I’m very saddened by the death of Louis Auchincloss, one of the most astute and insightful writers of the last century and, more to the point for me, the father of one of my closest friends.

Others more qualified (and more objective) than I will discuss Mr. Auchincloss’ literary legacy. To me, he represented a kind of cultural intelligence to which I always aspire (but will never attain); Mr. Auchincloss was a deeply learned man who seemed to know everything there was to know about literature, art, and history. He was a gracious, if sometimes (through no fault of his own) intimidating host—it was hard not to be intimidating when you were that smart and that worldly—and one of the most enjoyable conversationalists one could ever hope to sit down at a meal with, which is a wonderful and fading art. Perhaps unexpectedly for a man of his background, Mr. Auchincloss was always more interested in the truth of a situation than the propriety of it.

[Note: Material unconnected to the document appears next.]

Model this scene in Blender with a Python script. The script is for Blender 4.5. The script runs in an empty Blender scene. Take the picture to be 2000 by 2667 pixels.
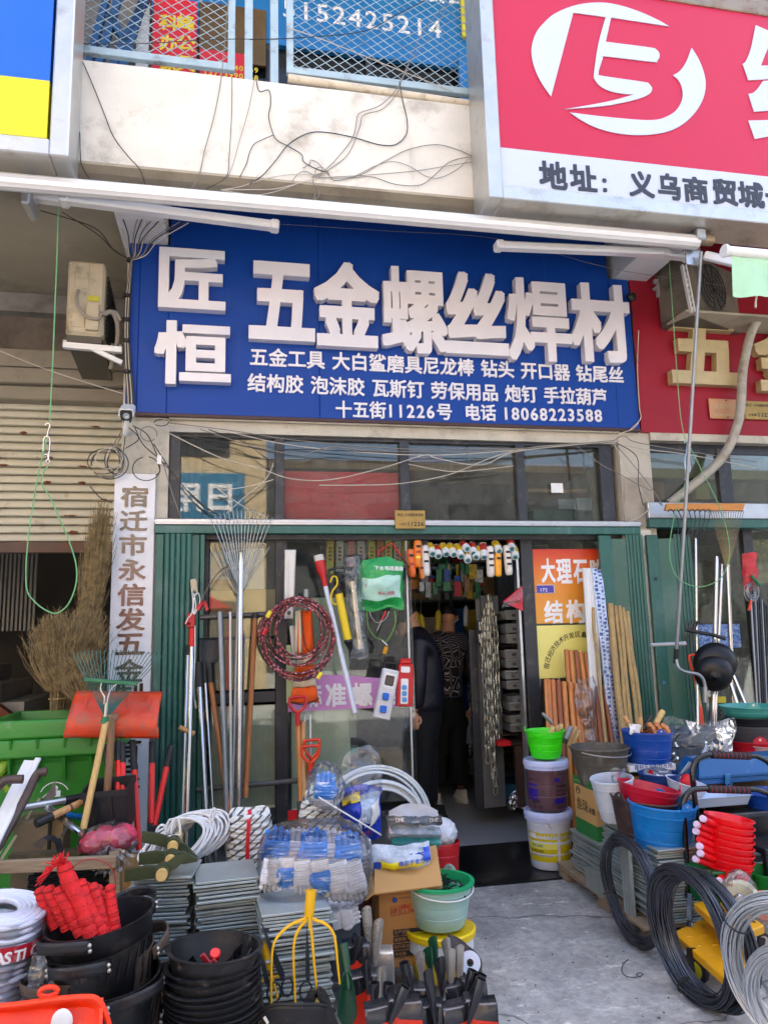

He was, of course, a man out of his time in recent years—the years of reality TV, YouTube and Twitter. He was in his ninth decade; how could he not be? Yet American culture needed him, even if we didn’t always realize it, even if the vast majority of Americans had no idea who he was. We need what he represented. We are moving forward without history, and that is why the loss of Louis Auchincloss is such a deep one. He carried history within him, and he was also a piece of it. The only remaining figure of his type is Gore Vidal, and Vidal of late has not been himself.

In knowing Mr. Auchincloss a little bit, I was fortunate enough to see a model of intelligence and scholarship. I could never hope to equal that model, not by a longshot, but he provided me with a sense of what a mind could do, and once one has that sense, it becomes harder to settle for the surface of things.